07 January 2008

How to Send a Report on Most Common Domain Names without Grinding Your DB

This is a continuance from my previous entry on reversing an email address to search for a domain. Minutes after I ran the following query,
SELECT COUNT(1) FROM rv_emails WHERE rv_email LIKE REVERSE('%msn.com');
I was asked to do a count of the top 50 domains in our table of email addresses.

So, I simply changed my previous route by performing the following steps:

1) Add a 'domain' column to my table:
ALTER emails ADD COLUMN domain CHAR(30) NOT NULL;
2) Populate the domain column:
UPDATE emails SET DOMAIN = RIGHT(email, LENGTH(email) - INSTR(email,'@'));
3) Select the top 50 domains by doing the following:
SELECT domain, COUNT(1) FROM emails GROUP BY domain ORDER BY COUNT(1) DESC LIMIT 50;
There are a couple of items to note here:
  • No need to use the word DISTINCT as this is implied by GROUP BY;
  • ORDER BY COUNT(1) DESC does add "Using temporary; Using filesort" to the EXPLAIN statement, but on a 5 million record table, this took 7.78 sec.

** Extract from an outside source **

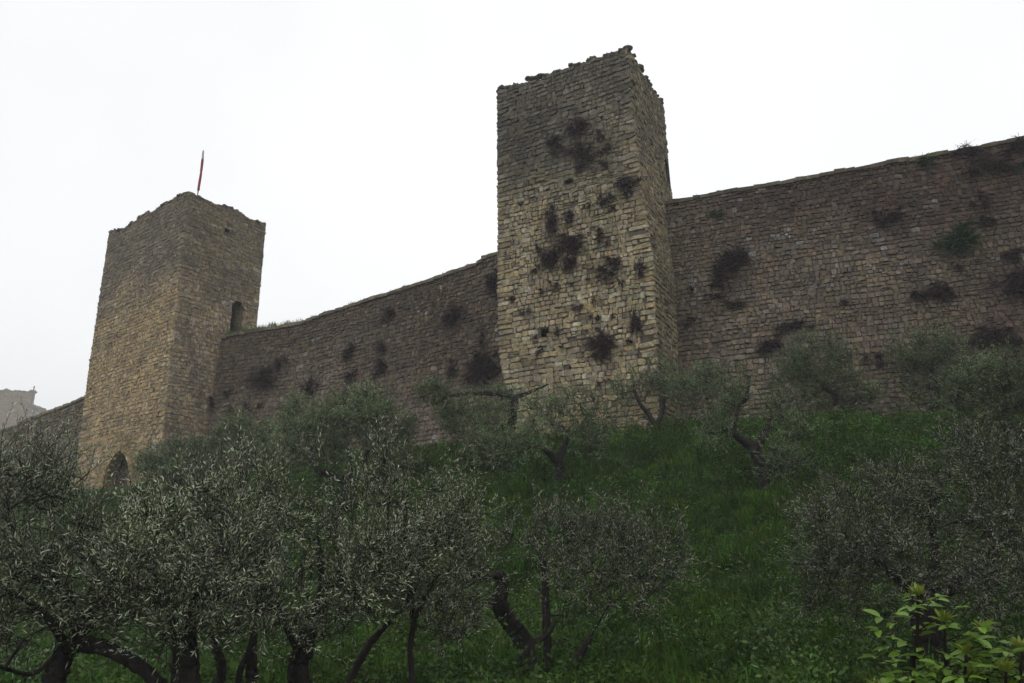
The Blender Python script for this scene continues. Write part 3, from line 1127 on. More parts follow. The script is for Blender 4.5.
T, R, Lw = "T", "R", "L"
SH = [  # x, y, rx, ry (pixels), surface, label, green
    (576, 128, 15, 11, T, "broad sparse dark shrub, highest of all on the middle tower front", 0),
    (560, 144, 10, 9, T, "dark shrub just left of and below the topmost shrub on the middle tower", 0),
    (582, 152, 15, 12, T, "wide wispy shrub directly under the topmost shrub on the middle tower", 0),
    (599, 138, 7, 9, T, "upright wispy shrub right of the topmost shrub on the middle tower", 0),
    (581, 169, 5, 6, T, "", 0), (605, 166, 6, 5, T, "", 0), (609, 147, 6, 5, T, "", 0),
    (624, 183, 13, 7, T, "flat dark shrub near the right corner of the middle tower, upper half", 0),
    (607, 200, 9, 7, T, "dark shrub below and left of the flat one near the tower's right corner", 0),
    (628, 196, 5, 5, T, "", 0), (614, 207, 5, 5, T, "", 0), (588, 206, 5, 5, T, "", 0),
    (572, 217, 7, 8, T, "round dark shrub above the big dark cluster on the middle tower", 0),
    (552, 222, 8, 16, T, "tall ragged shrub at the upper left of the big cluster on the middle tower", 0),
    (568, 245, 15, 11, T, "largest and darkest shrub of the big cluster on the middle tower", 0),
    (551, 258, 12, 11, T, "dark shrub at the left side of the big cluster on the middle tower", 0),
    (571, 264, 12, 8, T, "dark shrub at the foot of the big cluster on the middle tower", 0),
    (535, 271, 6, 6, T, "", 0), (538, 248, 5, 5, T, "", 0), (556, 285, 7, 8, T, "hanging wisp below the big dark cluster on the middle tower", 0),
    (571, 284, 5, 4, T, "", 0), (542, 291, 5, 4, T, "", 0),
    (603, 237, 8, 10, T, "wispy tall shrub right of the big cluster on the middle tower", 0),
    (613, 262, 10, 8, T, "dark shrub, upper one of a touching pair right of the big cluster", 0),
    (603, 274, 10, 8, T, "dark shrub, lower one of a touching pair right of the big cluster", 0),
    (642, 269, 8, 7, T, "compact dark shrub close to the right edge of the middle tower", 0),
    (622, 281, 4, 5, T, "", 0), (588, 277, 4, 3, T, "", 0), (515, 298, 6, 5, T, "small dark shrub by the left edge of the middle tower", 0),
    (522, 312, 5, 4, T, "", 0), (532, 311, 4, 4, T, "", 0), (578, 308, 7, 5, T, "small dark shrub low in the centre of the middle tower", 0),
    (595, 303, 4, 4, T, "", 0), (597, 318, 5, 6, T, "", 0), (614, 317, 4, 3, T, "", 0),
    (636, 321, 7, 14, T, "tall narrow dark shrub hanging low near the tower's right edge", 0), (631, 340, 5, 5, T, "", 0),
    (601, 345, 17, 12, T, "big dark shrub low on the middle tower, above the thin V-trunked olive", 0),
    (557, 332, 5, 5, T, "", 0), (562, 347, 4, 4, T, "", 0), (536, 337, 4, 4, T, "", 0), (540, 352, 5, 5, T, "", 0), (608, 384, 6, 6, T, "small dark shrub touching the thin V-trunked olive at the middle tower's foot", 0),
    (732, 260, 17, 13, R, "biggest dark round shrub on the right wall, nearest the tower", 0),
    (719, 278, 11, 9, R, "dark shrub hanging just below the biggest one on the right wall", 0),
    (711, 297, 7, 5, R, "", 0), (735, 303, 11, 6, R, "ragged dark shrub under the pair nearest the tower on the right wall", 0),
    (688, 320, 7, 5, R, "", 0), (692, 289, 4, 5, R, "", 0), (842, 304, 6, 5, R, "", 0),
    (891, 219, 11, 8, R, "dark shrub high in the middle of the right wall", 0), (876, 216, 7, 6, R, "", 0),
    (917, 296, 8, 7, R, "left and smaller of two joined shrubs midway up the right wall", 0),
    (938, 293, 14, 9, R, "right and larger of two joined shrubs midway up the right wall", 0),
    (978, 200, 8, 7, R, "", 0), (984, 223, 8, 7, R, "", 0), (988, 168, 14, 9, R, "wide dark shrub near the top of the right wall, below the coping", 0),
    (965, 153, 11, 7, R, "dark shrub just under the coping left of the picture's right edge", 0), (1014, 148, 12, 8, R, "dark shrub under the coping where the wall leaves the picture", 0),
    (1008, 253, 10, 8, R, "", 0), (1017, 284, 15, 13, R, "large dark shrub at the picture's right edge, halfway up the wall", 0), (957, 270, 5, 5, R, "", 0),
    (986, 339, 14, 9, R, "wide dark shrub low on the right wall above the olive crowns", 0), (1004, 341, 8, 7, R, "", 0), (1019, 343, 8, 7, R, "", 0),
    (877, 359, 9, 7, R, "dark shrub low on the right wall between two olive crowns", 0),
    (768, 345, 13, 9, R, "dark shrub peeping out left of the bushy olive at the right wall foot", 0), (793, 325, 14, 7, R, "flat dark shrub just above the bushy olive at the right wall foot", 0),
    (931, 161, 9, 6, R, "small green bush hanging just under the right wall's coping", 1), (1018, 166, 7, 6, R, "small green bush under the coping at the picture's right edge", 1),
    (962, 240, 17, 13, R, "spreading leafy green plant clinging to the upper right wall", 1),
    (715, 214, 7, 4, R, "low green tuft high on the right wall beside the tower", 1),
    (390, 316, 9, 8, Lw, "dark shrub high in the middle of the wall between the towers", 0),
    (455, 315, 13, 11, Lw, "large dark shrub high on the wall left of the middle tower", 0),
    (495, 283, 10, 12, Lw, "dark shrub under the wall top right against the middle tower", 0),
    (347, 354, 9, 9, Lw, "round dark shrub, top one of a column of three on the left wall", 0), (350, 376, 8, 8, Lw, "middle one of a column of three shrubs on the left wall", 0), (346, 395, 7, 6, Lw, "lowest one of a column of three shrubs on the left wall", 0),
    (382, 349, 8, 8, Lw, "upper one of two stacked shrubs at the middle of the left wall", 0), (383, 366, 9, 10, Lw, "lower one of two stacked shrubs at the middle of the left wall", 0),
    (367, 394, 7, 6, Lw, "", 0), (267, 377, 16, 11, Lw, "long slanting dark shrub on the wall nearest the left tower", 0), (281, 363, 7, 7, Lw, "", 0),
    (312, 387, 10, 9, Lw, "round dark shrub alone above the left olive crowns", 0), (485, 338, 6, 6, Lw, "", 0),
    (486, 365, 18, 17, Lw, "biggest dark shrub on the left wall, by the middle tower's corner", 0), (453, 371, 7, 9, Lw, "tall dark shrub left of the biggest one on the left wall", 0), (470, 380, 5, 6, Lw, "", 0),
    (228, 392, 6, 5, Lw, "", 0), (232, 410, 5, 5, Lw, "", 0), (251, 407, 6, 5, Lw, "", 0), (262, 408, 5, 5, Lw, "", 0), (284, 421, 7, 6, Lw, "dark shrub just above the green bush left of the left olive", 0), (414, 421, 7, 6, Lw, "dark shrub low on the left wall between two olive crowns", 0),
    (213, 402, 6, 8, Lw, "", 0),
]
TINY = {T: "tiny dark tuft rooted in a joint of the middle tower front", R: "small dark tuft rooted in the right curtain wall", Lw: "small dark tuft rooted in the wall between the towers"}
GR = {T: "dark shrubs growing from the middle tower", R: "shrubs growing from the right wall", Lw: "dark shrubs growing from the wall between the towers"}
GT = {T: "tiny tufts on the middle tower", R: "small tufts on the right wall", Lw: "small tufts on the wall between the towers"}
rs = np.random.default_rng(44)
for (x, y, rx, ry, sf, lab, green) in SH:
    p, n = surf_point(sf, x, y)
    D = np.linalg.norm(p)
    k = D / F_PX * 1.12
    rx_, ry_ = rx * k, ry * k
    area = rx * ry
    mm = MB()
    base = p + n * .03
    cnt = int(np.clip(area * (5.6 if not green else 4), 90, 1700) * (1.0 if "wisp" not in lab and "sparse" not in lab else .55))
    shrub_mesh(mm, base, n, rx_, ry_, cnt, rs, width=.0075 if not green else .016)
    o = mm.build("wall_shrub" if not green else "wall_plant", SHRUB_GREEN if green else TWIG)
    tag(o, lab or TINY[sf], "shrub" if not green else "plant", GR[sf] if lab else GT[sf])

# ------------------------------------------------------------------ olive trees
def leaves(mb, base, d, length, width, rs, tint, mat=0, cup=.12):
    n = len(base)
    d = d / (np.linalg.norm(d, axis=1)[:, None] + 1e-9)
    r = rs.normal(0, 1, (n, 3))
    r[:, 2] *= .55
    s = np.cross(d, r)
    s /= np.linalg.norm(s, axis=1)[:, None] + 1e-9
    nn = np.cross(s, d)
    flip = np.where(nn[:, 2:3] < 0, -1, 1)
    s = s * flip
    nn = nn * flip
    L = length * rs.uniform(.5, 1.3, (n, 1))
    W = width * rs.uniform(.75, 1.25, (n, 1)) * .5
    mid = base + d * L * .5 + nn * L * cup * rs.uniform(-.5, 1, (n, 1))
    V = np.stack([base, mid + s * W * -1, base + d * L, mid + s * W], 1)
    f = np.arange(n)[:, None] * 4 + np.array([[0, 1, 2, 3]])
    mb.add(V.reshape(-1, 3), f, np.repeat(tint, 4, 0), mat)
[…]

Another way to do this is to add "HAVING COUNT(1) > 5000" or some other arbitrary number and write these to a temp table for sorting the final results
This solution turned out to be very good for our reporting purposes, so I now have a trigger that updates the domain column every time an email address is inserted. I would presume a better way is to have php calculate the domain name at the time of the insert, but we have dozens of pages to go through, and a programmer might unknowingly skip this step on a page that would be developed in the future. So, I think I will be keeping the trigger in place forever.